▶ Task instructions:
Data follows below. Repeat exactly the lines between the line holding "Reconstruct this image" and the line holding "sc = bpy.context.scene", inclusive, and nothing more; drop pictures.

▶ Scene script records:

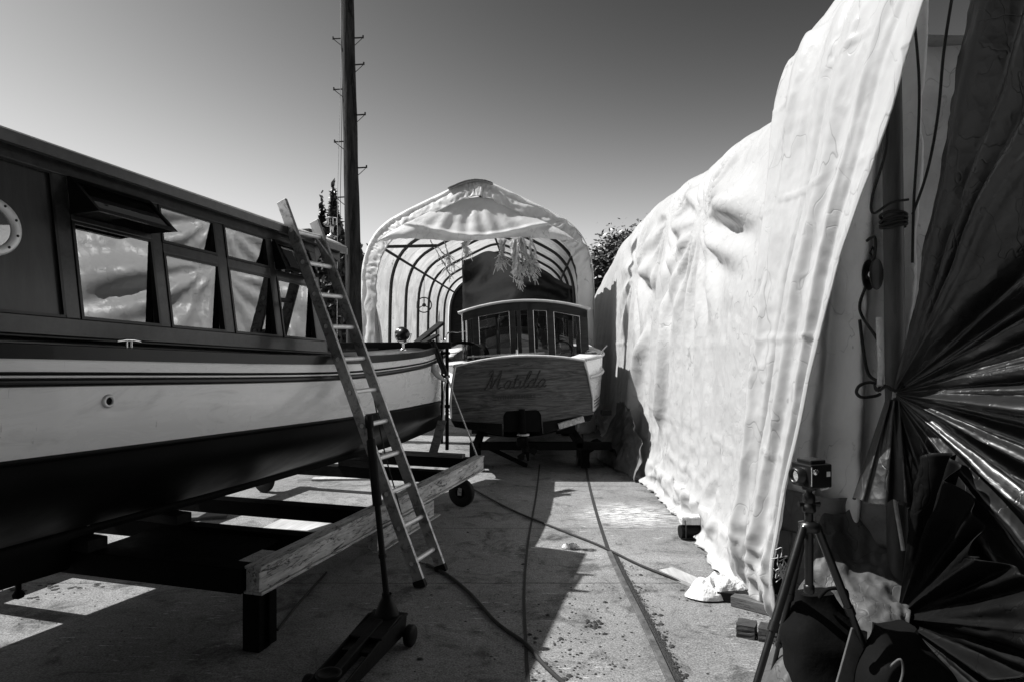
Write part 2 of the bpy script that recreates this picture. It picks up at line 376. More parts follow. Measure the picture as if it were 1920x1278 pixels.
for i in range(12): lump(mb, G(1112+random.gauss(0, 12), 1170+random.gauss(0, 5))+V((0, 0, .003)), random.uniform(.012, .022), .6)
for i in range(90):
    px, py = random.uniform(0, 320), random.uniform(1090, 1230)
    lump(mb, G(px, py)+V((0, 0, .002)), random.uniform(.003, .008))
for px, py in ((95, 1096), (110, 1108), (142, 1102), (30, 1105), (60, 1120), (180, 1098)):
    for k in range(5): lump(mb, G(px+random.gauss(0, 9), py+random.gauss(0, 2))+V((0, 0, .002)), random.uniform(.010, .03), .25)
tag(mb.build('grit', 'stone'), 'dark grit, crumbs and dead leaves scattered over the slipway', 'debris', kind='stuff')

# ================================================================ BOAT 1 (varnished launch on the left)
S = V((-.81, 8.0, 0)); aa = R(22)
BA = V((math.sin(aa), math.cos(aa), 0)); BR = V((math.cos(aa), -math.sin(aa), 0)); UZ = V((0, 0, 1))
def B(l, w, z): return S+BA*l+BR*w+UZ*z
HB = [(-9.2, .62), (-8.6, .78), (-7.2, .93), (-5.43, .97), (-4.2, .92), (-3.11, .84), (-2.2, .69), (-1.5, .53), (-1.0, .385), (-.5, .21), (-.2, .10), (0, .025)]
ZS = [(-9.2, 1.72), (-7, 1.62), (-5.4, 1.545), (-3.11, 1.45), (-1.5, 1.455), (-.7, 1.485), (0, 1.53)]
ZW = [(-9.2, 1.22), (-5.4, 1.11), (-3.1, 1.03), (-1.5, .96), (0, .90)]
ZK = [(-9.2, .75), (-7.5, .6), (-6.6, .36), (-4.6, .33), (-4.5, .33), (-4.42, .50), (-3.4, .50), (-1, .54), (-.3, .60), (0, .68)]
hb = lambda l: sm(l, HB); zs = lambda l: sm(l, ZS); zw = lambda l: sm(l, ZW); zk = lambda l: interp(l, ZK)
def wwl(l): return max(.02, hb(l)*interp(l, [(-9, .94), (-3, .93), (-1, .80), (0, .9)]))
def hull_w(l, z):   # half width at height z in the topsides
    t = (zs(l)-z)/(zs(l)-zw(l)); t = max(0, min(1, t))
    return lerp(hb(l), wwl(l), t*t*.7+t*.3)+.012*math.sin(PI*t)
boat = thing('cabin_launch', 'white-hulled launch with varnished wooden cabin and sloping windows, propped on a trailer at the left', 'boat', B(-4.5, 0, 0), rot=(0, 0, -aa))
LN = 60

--

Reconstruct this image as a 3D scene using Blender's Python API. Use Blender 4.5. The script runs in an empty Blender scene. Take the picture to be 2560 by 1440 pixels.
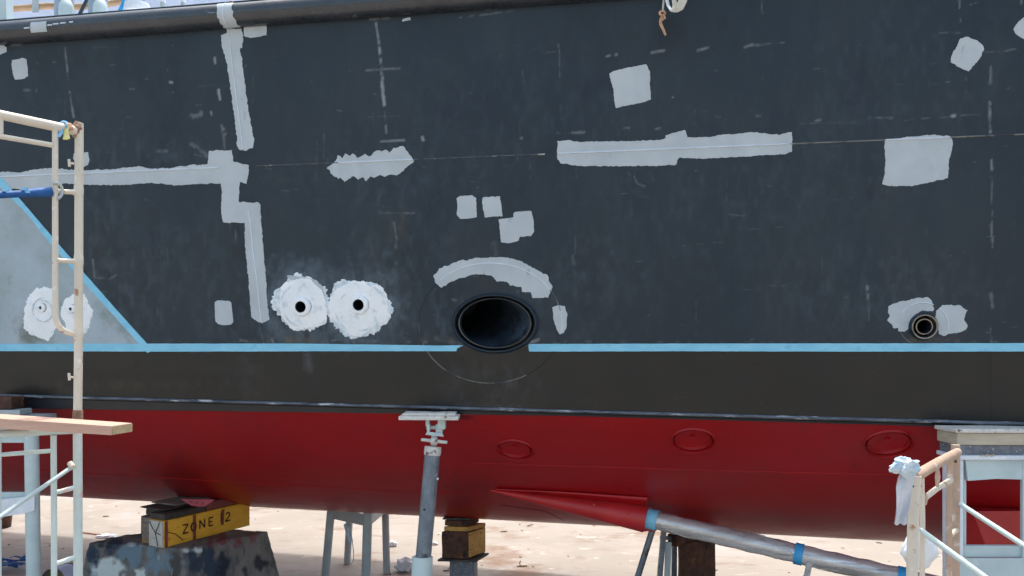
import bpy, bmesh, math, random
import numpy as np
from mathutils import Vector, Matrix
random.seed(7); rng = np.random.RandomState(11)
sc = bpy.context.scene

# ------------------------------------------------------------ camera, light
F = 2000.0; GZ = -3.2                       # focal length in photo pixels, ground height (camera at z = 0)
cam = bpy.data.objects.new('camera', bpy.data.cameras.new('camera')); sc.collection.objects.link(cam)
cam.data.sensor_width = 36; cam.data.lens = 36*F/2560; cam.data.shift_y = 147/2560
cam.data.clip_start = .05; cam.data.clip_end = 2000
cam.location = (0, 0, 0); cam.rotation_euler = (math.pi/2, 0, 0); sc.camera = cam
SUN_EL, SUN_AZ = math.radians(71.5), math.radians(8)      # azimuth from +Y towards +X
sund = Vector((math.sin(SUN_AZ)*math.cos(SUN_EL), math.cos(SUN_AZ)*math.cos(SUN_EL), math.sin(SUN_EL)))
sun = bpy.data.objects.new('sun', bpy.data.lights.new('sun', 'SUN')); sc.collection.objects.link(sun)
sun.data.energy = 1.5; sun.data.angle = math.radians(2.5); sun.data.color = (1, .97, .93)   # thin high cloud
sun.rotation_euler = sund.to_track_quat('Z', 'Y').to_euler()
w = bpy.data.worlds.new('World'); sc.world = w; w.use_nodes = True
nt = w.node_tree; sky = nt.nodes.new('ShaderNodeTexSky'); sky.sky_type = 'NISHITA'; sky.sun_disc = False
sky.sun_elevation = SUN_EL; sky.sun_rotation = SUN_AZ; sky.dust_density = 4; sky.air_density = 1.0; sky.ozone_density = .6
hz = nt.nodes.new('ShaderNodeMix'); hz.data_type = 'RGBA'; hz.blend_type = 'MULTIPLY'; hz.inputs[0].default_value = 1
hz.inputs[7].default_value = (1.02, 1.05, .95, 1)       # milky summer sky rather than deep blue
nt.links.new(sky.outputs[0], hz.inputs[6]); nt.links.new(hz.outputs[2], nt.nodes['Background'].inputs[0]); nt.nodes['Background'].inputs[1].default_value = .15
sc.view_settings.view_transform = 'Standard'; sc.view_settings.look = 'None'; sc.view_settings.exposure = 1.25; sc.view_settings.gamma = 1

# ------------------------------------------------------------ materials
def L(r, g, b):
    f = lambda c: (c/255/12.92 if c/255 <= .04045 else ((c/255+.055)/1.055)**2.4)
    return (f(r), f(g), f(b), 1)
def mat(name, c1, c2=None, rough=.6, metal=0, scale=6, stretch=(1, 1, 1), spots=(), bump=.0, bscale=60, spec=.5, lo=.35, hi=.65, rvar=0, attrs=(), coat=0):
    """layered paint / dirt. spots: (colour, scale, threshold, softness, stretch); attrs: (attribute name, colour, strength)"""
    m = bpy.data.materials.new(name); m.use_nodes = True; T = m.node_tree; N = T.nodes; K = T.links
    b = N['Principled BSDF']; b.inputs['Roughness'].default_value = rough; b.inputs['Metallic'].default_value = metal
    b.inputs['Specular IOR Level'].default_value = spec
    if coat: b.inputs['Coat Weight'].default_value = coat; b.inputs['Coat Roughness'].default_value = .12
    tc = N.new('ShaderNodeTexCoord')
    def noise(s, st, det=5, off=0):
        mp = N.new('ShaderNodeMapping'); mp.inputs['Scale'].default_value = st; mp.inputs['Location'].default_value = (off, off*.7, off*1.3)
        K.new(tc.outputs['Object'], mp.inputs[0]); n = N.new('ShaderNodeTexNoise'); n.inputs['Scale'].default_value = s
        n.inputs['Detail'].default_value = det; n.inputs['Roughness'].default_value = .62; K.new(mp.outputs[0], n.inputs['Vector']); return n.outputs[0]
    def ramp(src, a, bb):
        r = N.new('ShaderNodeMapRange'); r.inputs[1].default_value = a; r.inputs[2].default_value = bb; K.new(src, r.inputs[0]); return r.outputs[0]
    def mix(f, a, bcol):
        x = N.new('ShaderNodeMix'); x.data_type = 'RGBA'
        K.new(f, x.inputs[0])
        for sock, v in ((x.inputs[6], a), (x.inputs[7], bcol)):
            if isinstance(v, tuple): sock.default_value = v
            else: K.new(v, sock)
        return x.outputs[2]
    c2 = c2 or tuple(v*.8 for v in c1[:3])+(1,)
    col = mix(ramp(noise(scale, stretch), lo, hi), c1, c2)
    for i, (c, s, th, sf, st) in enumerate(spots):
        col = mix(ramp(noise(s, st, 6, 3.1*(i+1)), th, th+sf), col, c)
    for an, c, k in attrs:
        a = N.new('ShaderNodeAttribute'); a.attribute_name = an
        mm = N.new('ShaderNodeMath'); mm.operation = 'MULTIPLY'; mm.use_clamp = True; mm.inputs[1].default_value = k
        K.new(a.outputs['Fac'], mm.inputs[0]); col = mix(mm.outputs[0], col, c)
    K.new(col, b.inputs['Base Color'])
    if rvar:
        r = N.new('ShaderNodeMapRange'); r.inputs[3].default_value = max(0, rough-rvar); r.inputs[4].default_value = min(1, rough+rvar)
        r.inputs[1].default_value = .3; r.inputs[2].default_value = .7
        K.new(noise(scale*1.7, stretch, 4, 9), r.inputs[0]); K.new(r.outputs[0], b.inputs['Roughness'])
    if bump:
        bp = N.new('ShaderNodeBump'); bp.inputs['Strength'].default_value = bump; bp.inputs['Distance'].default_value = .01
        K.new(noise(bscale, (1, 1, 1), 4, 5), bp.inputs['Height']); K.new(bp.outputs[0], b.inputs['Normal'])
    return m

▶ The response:
Reconstruct this image as a 3D scene using Blender's Python API. Use Blender 4.5. The script runs in an empty Blender scene. Take the picture to be 2560 by 1440 pixels.
import bpy, bmesh, math, random
import numpy as np
from mathutils import Vector, Matrix
random.seed(7); rng = np.random.RandomState(11)
sc = bpy.context.scene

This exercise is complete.